Source excerpt ::
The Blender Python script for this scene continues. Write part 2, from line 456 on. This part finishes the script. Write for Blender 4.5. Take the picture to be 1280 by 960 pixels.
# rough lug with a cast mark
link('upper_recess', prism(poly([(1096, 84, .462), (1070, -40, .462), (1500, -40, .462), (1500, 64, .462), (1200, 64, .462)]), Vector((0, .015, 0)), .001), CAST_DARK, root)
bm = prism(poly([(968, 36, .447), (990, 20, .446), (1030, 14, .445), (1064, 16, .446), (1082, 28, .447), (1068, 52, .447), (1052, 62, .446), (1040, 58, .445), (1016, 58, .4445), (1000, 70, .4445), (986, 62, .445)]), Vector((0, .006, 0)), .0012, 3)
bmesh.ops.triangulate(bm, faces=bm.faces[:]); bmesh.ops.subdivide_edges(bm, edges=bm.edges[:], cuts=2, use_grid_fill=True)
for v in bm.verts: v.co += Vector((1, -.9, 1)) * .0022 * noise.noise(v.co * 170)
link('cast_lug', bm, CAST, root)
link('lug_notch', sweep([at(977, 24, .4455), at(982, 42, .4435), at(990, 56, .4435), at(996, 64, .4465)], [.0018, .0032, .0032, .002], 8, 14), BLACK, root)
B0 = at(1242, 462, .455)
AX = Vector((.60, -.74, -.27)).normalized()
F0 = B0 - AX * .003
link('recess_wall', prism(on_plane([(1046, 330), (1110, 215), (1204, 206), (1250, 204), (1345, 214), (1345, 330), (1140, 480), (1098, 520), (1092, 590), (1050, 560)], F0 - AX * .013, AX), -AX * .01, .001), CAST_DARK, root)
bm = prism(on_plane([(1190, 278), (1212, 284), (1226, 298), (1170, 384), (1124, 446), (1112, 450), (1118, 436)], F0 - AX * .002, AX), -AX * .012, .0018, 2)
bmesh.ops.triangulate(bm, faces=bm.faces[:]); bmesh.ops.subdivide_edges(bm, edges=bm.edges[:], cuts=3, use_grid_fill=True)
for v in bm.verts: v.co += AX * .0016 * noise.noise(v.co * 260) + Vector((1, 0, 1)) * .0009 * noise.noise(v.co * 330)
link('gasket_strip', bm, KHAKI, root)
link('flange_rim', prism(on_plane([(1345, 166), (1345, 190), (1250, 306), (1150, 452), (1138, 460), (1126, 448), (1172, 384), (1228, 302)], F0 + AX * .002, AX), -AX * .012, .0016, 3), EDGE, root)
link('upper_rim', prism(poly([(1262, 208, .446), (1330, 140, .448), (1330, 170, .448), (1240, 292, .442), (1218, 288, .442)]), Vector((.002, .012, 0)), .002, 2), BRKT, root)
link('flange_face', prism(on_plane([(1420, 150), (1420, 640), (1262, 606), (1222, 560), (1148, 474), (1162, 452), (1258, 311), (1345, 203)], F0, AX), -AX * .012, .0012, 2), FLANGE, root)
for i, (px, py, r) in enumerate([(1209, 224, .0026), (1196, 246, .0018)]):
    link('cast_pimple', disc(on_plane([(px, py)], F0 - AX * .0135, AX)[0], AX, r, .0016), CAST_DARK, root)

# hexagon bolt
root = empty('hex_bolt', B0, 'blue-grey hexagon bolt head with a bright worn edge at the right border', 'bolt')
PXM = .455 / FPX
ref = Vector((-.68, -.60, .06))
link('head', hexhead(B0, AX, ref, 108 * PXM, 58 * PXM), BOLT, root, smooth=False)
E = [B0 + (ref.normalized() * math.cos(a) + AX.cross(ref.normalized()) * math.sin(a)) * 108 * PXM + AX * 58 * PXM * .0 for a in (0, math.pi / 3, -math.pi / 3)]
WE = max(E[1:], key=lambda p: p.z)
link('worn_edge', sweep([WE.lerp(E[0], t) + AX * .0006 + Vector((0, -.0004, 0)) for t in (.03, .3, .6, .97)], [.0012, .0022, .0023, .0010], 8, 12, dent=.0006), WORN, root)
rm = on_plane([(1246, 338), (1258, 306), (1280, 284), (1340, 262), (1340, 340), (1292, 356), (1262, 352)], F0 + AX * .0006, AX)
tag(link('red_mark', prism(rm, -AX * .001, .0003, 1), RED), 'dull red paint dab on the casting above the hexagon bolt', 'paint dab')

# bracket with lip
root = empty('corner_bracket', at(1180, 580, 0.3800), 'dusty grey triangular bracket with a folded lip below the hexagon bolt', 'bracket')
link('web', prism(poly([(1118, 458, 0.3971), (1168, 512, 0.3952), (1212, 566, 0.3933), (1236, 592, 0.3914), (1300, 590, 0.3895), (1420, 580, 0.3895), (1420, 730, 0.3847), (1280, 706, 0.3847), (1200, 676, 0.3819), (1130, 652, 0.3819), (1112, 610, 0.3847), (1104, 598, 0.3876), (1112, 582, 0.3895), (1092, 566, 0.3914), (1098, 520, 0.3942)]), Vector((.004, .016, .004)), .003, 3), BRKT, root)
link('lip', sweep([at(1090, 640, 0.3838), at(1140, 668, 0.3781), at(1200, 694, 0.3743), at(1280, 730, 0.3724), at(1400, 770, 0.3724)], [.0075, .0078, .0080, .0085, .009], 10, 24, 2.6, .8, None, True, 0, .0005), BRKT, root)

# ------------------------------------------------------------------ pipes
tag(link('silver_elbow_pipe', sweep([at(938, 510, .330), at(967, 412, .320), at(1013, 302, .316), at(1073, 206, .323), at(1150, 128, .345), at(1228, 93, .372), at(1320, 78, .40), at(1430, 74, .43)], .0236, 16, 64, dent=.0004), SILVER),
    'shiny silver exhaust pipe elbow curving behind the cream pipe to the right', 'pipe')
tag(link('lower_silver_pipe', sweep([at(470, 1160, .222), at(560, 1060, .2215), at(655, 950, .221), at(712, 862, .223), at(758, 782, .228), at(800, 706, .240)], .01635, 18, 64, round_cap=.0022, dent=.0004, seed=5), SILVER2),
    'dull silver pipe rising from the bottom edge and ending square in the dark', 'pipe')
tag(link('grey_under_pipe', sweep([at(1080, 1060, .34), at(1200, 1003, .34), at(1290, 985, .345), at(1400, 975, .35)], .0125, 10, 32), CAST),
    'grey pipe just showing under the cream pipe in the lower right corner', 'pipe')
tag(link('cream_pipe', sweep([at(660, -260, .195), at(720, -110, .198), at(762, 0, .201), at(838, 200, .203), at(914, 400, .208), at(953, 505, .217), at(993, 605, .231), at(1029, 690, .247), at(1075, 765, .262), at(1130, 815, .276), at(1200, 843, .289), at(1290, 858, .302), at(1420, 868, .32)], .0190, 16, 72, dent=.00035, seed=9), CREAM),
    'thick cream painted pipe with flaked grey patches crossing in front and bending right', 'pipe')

Task details :: Reproduce the complete data exactly as presented above.

Task response ::
The Blender Python script for this scene continues. Write part 2, from line 456 on. This part finishes the script. Write for Blender 4.5. Take the picture to be 1280 by 960 pixels.
# rough lug with a cast mark
link('upper_recess', prism(poly([(1096, 84, .462), (1070, -40, .462), (1500, -40, .462), (1500, 64, .462), (1200, 64, .462)]), Vector((0, .015, 0)), .001), CAST_DARK, root)
bm = prism(poly([(968, 36, .447), (990, 20, .446), (1030, 14, .445), (1064, 16, .446), (1082, 28, .447), (1068, 52, .447), (1052, 62, .446), (1040, 58, .445), (1016, 58, .4445), (1000, 70, .4445), (986, 62, .445)]), Vector((0, .006, 0)), .0012, 3)
bmesh.ops.triangulate(bm, faces=bm.faces[:]); bmesh.ops.subdivide_edges(bm, edges=bm.edges[:], cuts=2, use_grid_fill=True)
for v in bm.verts: v.co += Vector((1, -.9, 1)) * .0022 * noise.noise(v.co * 170)
link('cast_lug', bm, CAST, root)
link('lug_notch', sweep([at(977, 24, .4455), at(982, 42, .4435), at(990, 56, .4435), at(996, 64, .4465)], [.0018, .0032, .0032, .002], 8, 14), BLACK, root)
B0 = at(1242, 462, .455)
AX = Vector((.60, -.74, -.27)).normalized()
F0 = B0 - AX * .003
link('recess_wall', prism(on_plane([(1046, 330), (1110, 215), (1204, 206), (1250, 204), (1345, 214), (1345, 330), (1140, 480), (1098, 520), (1092, 590), (1050, 560)], F0 - AX * .013, AX), -AX * .01, .001), CAST_DARK, root)
bm = prism(on_plane([(1190, 278), (1212, 284), (1226, 298), (1170, 384), (1124, 446), (1112, 450), (1118, 436)], F0 - AX * .002, AX), -AX * .012, .0018, 2)
bmesh.ops.triangulate(bm, faces=bm.faces[:]); bmesh.ops.subdivide_edges(bm, edges=bm.edges[:], cuts=3, use_grid_fill=True)
for v in bm.verts: v.co += AX * .0016 * noise.noise(v.co * 260) + Vector((1, 0, 1)) * .0009 * noise.noise(v.co * 330)
link('gasket_strip', bm, KHAKI, root)
link('flange_rim', prism(on_plane([(1345, 166), (1345, 190), (1250, 306), (1150, 452), (1138, 460), (1126, 448), (1172, 384), (1228, 302)], F0 + AX * .002, AX), -AX * .012, .0016, 3), EDGE, root)
link('upper_rim', prism(poly([(1262, 208, .446), (1330, 140, .448), (1330, 170, .448), (1240, 292, .442), (1218, 288, .442)]), Vector((.002, .012, 0)), .002, 2), BRKT, root)
link('flange_face', prism(on_plane([(1420, 150), (1420, 640), (1262, 606), (1222, 560), (1148, 474), (1162, 452), (1258, 311), (1345, 203)], F0, AX), -AX * .012, .0012, 2), FLANGE, root)
for i, (px, py, r) in enumerate([(1209, 224, .0026), (1196, 246, .0018)]):
    link('cast_pimple', disc(on_plane([(px, py)], F0 - AX * .0135, AX)[0], AX, r, .0016), CAST_DARK, root)

# hexagon bolt
root = empty('hex_bolt', B0, 'blue-grey hexagon bolt head with a bright worn edge at the right border', 'bolt')
PXM = .455 / FPX
ref = Vector((-.68, -.60, .06))
link('head', hexhead(B0, AX, ref, 108 * PXM, 58 * PXM), BOLT, root, smooth=False)
E = [B0 + (ref.normalized() * math.cos(a) + AX.cross(ref.normalized()) * math.sin(a)) * 108 * PXM + AX * 58 * PXM * .0 for a in (0, math.pi / 3, -math.pi / 3)]
WE = max(E[1:], key=lambda p: p.z)
link('worn_edge', sweep([WE.lerp(E[0], t) + AX * .0006 + Vector((0, -.0004, 0)) for t in (.03, .3, .6, .97)], [.0012, .0022, .0023, .0010], 8, 12, dent=.0006), WORN, root)
rm = on_plane([(1246, 338), (1258, 306), (1280, 284), (1340, 262), (1340, 340), (1292, 356), (1262, 352)], F0 + AX * .0006, AX)
tag(link('red_mark', prism(rm, -AX * .001, .0003, 1), RED), 'dull red paint dab on the casting above the hexagon bolt', 'paint dab')

# bracket with lip
root = empty('corner_bracket', at(1180, 580, 0.3800), 'dusty grey triangular bracket with a folded lip below the hexagon bolt', 'bracket')
link('web', prism(poly([(1118, 458, 0.3971), (1168, 512, 0.3952), (1212, 566, 0.3933), (1236, 592, 0.3914), (1300, 590, 0.3895), (1420, 580, 0.3895), (1420, 730, 0.3847), (1280, 706, 0.3847), (1200, 676, 0.3819), (1130, 652, 0.3819), (1112, 610, 0.3847), (1104, 598, 0.3876), (1112, 582, 0.3895), (1092, 566, 0.3914), (1098, 520, 0.3942)]), Vector((.004, .016, .004)), .003, 3), BRKT, root)
link('lip', sweep([at(1090, 640, 0.3838), at(1140, 668, 0.3781), at(1200, 694, 0.3743), at(1280, 730, 0.3724), at(1400, 770, 0.3724)], [.0075, .0078, .0080, .0085, .009], 10, 24, 2.6, .8, None, True, 0, .0005), BRKT, root)

# ------------------------------------------------------------------ pipes
tag(link('silver_elbow_pipe', sweep([at(938, 510, .330), at(967, 412, .320), at(1013, 302, .316), at(1073, 206, .323), at(1150, 128, .345), at(1228, 93, .372), at(1320, 78, .40), at(1430, 74, .43)], .0236, 16, 64, dent=.0004), SILVER),
    'shiny silver exhaust pipe elbow curving behind the cream pipe to the right', 'pipe')
tag(link('lower_silver_pipe', sweep([at(470, 1160, .222), at(560, 1060, .2215), at(655, 950, .221), at(712, 862, .223), at(758, 782, .228), at(800, 706, .240)], .01635, 18, 64, round_cap=.0022, dent=.0004, seed=5), SILVER2),
    'dull silver pipe rising from the bottom edge and ending square in the dark', 'pipe')
tag(link('grey_under_pipe', sweep([at(1080, 1060, .34), at(1200, 1003, .34), at(1290, 985, .345), at(1400, 975, .35)], .0125, 10, 32), CAST),
    'grey pipe just showing under the cream pipe in the lower right corner', 'pipe')
tag(link('cream_pipe', sweep([at(660, -260, .195), at(720, -110, .198), at(762, 0, .201), at(838, 200, .203), at(914, 400, .208), at(953, 505, .217), at(993, 605, .231), at(1029, 690, .247), at(1075, 765, .262), at(1130, 815, .276), at(1200, 843, .289), at(1290, 858, .302), at(1420, 868, .32)], .0190, 16, 72, dent=.00035, seed=9), CREAM),
    'thick cream painted pipe with flaked grey patches crossing in front and bending right', 'pipe')